But then Trujillo always finds a way to interfere in these normal lives. For Beli, it's through The Gangster, and for Abelard, it's through Jacquelyn. So the DR schools, homes, and countryside that Díaz depicts in Wao won't strike readers as all that strange at first.
However, as soon Trujillo enters the lives of his characters, you realize the danger and oppression of the place.
So the de Leóns end up hating the DR, right? Wrong. "Home" is a complicated concept, are we right? Despite Trujillo's best efforts, the DR is still a kind of home for the de León family.

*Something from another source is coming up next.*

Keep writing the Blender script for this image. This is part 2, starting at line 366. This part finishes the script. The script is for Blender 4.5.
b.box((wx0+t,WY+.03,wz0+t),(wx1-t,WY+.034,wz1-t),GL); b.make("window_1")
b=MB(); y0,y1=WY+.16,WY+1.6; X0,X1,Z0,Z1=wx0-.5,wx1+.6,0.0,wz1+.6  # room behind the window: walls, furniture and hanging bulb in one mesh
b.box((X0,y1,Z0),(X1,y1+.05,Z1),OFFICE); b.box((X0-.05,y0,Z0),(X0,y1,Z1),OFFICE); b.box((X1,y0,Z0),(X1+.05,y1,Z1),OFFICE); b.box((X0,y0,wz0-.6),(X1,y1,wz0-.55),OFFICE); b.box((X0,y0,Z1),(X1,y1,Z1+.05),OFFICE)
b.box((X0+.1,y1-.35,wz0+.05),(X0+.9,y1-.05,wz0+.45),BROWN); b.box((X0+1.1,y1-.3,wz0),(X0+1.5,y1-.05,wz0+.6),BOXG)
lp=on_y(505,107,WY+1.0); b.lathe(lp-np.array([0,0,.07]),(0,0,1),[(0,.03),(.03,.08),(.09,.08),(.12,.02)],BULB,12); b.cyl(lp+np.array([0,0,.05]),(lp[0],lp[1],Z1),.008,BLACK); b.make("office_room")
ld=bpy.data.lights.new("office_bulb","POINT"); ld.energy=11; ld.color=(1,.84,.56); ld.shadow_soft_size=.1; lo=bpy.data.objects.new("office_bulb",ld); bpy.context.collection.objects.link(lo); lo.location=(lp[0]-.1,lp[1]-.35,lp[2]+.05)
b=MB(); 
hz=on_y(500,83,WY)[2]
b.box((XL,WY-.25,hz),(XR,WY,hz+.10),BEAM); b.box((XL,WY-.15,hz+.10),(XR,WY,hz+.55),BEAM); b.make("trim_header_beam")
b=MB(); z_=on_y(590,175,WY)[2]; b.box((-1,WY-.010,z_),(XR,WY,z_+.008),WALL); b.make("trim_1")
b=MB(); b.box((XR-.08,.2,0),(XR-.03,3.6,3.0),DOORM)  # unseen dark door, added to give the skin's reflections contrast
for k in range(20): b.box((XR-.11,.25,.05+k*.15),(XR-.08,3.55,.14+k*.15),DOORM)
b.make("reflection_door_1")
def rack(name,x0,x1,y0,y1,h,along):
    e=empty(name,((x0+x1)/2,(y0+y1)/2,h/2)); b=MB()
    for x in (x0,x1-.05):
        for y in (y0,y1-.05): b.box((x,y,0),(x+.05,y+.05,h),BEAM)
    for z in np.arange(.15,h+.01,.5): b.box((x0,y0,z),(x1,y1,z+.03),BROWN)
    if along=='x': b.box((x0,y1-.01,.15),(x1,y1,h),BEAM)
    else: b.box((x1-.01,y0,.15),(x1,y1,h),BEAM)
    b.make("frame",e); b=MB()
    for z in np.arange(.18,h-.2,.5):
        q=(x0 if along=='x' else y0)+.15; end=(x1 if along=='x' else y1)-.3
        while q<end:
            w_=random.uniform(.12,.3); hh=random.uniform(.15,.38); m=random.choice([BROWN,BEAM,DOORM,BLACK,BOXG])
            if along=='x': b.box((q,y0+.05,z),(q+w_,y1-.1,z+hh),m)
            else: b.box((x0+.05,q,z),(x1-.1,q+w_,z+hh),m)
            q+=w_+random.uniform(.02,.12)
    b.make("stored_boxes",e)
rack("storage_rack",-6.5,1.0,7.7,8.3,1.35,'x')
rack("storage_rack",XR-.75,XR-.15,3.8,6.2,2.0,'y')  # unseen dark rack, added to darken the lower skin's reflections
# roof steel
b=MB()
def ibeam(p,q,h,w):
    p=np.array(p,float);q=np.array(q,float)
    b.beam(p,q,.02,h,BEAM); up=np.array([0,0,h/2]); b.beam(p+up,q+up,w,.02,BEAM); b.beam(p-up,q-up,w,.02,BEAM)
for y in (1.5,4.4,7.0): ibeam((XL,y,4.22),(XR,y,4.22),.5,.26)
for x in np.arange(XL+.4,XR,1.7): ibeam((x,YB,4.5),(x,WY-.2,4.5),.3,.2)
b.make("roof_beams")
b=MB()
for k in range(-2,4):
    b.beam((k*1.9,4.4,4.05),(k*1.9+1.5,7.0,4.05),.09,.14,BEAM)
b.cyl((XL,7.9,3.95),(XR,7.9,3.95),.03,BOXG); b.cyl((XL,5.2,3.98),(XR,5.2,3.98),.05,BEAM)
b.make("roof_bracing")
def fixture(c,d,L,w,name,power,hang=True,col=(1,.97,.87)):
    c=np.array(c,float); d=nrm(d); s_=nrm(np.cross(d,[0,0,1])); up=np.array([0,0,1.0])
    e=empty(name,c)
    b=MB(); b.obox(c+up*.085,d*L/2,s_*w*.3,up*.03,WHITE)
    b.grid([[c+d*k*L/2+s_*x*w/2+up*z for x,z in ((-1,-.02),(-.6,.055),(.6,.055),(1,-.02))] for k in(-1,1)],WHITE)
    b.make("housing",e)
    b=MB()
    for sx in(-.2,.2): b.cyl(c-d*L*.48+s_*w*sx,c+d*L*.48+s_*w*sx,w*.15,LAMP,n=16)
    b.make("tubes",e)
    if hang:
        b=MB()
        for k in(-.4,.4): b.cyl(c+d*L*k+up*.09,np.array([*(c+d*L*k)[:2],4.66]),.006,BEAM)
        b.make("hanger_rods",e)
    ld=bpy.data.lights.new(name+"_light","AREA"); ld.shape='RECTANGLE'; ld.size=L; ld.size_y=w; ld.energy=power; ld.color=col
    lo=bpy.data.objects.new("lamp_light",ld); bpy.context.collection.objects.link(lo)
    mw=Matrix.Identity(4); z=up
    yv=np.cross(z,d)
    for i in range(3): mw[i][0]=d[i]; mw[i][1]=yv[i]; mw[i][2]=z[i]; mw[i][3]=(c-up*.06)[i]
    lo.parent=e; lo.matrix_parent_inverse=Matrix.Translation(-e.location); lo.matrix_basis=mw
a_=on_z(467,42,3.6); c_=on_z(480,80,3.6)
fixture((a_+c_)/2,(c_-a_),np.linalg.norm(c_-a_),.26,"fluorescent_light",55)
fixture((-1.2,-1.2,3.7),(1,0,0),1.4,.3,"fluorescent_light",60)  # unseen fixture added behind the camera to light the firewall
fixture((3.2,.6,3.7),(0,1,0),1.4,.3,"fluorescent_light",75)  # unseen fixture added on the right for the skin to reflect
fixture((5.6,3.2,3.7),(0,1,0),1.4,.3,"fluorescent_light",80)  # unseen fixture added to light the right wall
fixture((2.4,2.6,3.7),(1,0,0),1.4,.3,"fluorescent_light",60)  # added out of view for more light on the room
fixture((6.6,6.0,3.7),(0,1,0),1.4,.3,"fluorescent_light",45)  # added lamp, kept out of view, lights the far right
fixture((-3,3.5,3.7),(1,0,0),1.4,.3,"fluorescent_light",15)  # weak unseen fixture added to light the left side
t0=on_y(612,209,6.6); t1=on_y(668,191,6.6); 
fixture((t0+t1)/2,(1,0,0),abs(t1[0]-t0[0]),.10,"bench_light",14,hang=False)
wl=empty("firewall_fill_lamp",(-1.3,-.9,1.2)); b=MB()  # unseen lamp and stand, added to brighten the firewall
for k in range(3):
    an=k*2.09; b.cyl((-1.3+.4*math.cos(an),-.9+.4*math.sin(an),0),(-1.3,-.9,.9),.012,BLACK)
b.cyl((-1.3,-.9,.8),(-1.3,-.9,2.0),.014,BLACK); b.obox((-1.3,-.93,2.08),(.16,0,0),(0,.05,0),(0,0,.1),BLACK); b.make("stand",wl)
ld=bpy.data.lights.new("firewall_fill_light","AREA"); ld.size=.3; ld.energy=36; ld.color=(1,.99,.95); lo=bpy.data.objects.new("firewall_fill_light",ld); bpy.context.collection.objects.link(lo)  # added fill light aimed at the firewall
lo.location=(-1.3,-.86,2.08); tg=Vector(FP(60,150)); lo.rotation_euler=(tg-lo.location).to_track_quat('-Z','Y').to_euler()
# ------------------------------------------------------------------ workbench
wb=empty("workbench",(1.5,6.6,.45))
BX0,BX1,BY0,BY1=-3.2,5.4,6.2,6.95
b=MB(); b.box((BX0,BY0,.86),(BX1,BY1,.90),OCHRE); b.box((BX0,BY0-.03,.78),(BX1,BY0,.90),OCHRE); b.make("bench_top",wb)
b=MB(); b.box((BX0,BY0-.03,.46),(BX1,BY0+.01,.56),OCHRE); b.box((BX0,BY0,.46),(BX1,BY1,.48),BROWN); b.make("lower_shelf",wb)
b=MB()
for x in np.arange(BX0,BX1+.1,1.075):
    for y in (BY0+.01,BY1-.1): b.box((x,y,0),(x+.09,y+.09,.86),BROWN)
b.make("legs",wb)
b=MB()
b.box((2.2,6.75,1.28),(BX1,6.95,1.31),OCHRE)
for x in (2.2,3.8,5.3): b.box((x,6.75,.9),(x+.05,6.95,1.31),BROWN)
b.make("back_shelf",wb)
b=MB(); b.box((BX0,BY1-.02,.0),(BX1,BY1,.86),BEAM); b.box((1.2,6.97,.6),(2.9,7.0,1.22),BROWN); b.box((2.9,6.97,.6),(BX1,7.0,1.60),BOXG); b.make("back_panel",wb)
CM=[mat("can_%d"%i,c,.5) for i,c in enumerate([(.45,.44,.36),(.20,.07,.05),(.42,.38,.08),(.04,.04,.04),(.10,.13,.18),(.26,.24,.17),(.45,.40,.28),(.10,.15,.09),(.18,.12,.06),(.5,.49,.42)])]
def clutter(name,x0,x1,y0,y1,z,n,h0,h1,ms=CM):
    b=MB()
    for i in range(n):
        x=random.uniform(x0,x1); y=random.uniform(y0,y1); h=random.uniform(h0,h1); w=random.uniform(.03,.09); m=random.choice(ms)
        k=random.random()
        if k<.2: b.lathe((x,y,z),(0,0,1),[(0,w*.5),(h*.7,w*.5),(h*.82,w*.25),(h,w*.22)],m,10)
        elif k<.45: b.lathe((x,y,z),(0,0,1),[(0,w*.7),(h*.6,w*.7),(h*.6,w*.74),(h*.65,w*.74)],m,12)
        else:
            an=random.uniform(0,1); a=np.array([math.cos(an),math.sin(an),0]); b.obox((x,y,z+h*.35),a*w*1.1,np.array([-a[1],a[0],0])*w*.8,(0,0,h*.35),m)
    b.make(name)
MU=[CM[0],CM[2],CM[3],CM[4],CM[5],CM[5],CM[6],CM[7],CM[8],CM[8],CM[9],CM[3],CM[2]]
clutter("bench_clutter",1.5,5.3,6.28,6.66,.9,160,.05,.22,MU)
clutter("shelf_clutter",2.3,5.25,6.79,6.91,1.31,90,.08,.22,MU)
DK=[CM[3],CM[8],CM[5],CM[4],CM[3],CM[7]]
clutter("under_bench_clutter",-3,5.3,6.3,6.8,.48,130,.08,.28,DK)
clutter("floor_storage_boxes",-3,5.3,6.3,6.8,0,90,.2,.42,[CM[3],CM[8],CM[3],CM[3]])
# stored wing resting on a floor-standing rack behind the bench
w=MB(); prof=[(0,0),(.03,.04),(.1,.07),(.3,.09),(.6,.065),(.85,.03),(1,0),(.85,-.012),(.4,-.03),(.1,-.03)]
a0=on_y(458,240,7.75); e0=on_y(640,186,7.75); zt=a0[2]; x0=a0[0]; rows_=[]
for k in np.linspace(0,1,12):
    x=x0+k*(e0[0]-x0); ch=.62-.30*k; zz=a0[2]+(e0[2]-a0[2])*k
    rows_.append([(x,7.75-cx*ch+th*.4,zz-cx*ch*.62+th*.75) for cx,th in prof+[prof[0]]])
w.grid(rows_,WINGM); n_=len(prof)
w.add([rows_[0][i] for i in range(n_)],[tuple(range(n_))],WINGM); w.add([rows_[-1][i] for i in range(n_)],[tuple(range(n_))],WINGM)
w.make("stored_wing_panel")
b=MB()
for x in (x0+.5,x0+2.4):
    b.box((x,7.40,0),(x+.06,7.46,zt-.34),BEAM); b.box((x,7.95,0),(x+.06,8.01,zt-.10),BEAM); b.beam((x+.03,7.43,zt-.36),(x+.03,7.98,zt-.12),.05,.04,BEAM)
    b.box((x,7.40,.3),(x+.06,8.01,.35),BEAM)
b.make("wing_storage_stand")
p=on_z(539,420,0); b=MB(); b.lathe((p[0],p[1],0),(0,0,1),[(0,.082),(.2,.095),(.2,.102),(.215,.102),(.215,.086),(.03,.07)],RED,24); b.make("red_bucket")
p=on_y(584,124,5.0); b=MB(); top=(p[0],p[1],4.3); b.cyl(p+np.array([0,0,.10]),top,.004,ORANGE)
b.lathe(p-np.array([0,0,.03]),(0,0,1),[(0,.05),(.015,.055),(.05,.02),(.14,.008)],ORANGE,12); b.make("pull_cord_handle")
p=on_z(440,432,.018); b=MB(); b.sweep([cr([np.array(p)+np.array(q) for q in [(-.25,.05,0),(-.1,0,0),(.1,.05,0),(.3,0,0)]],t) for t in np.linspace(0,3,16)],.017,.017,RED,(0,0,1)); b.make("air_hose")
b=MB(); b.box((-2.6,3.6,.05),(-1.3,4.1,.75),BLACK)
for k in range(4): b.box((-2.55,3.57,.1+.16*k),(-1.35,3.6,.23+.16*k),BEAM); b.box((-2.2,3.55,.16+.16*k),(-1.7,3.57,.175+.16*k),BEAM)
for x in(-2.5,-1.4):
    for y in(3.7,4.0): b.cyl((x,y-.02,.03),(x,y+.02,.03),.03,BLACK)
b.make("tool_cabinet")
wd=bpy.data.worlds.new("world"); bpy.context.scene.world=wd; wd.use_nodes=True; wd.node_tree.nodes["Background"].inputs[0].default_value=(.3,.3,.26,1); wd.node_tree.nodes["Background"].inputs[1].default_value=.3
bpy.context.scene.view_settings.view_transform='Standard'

Even Oscar and Lola, who were born in NJ, feel an incredible affinity for the DR. When Oscar returns to the DR for the first time in many years, Díaz waxes eloquent on how the DR calls its emigrated citizes home:
Every summer Santo Domingo slaps the Diaspora engine into reverse, yanks back as many of its expelled children as it can; airports choke with the overdressed; necks and luggage carousels groan under the accumulated weight of that year's cadenas and paquetes [chains and packages], and pilots fear for their planes – overburdened beyond belief – and for themselves; restaurants, bars, clubs, theaters, malecones [piers], beaches, resorts, hotels, moteles [motels], extra rooms, barrios, colonias [colonies], campos [fields], ingenios [mills] swarm with quisqueyanos [someone from Quisqueya] from the world over. Like someone had sounded a general reverse evacuation order: Back home, everyone! Back home! (2.6.2.4)
This version of the DR sounds wonderful. But remember, Wao presents us with a much more complicated Dominican Republic. At times, the characters need to leave the DR in order to stay alive. At other times, the characters describe the DR with intense nostalgia and, dare we say it, love.
Actually, there's probably only one phrase for a place like this: home, sweet home. As the gentleman on the plane to New York says to Lola: "It's OK, muchacha [girl] [...]. Santo Domingo will always be there. It was in the beginning and it will be there at the end" (2.preface.46-2.preface.48).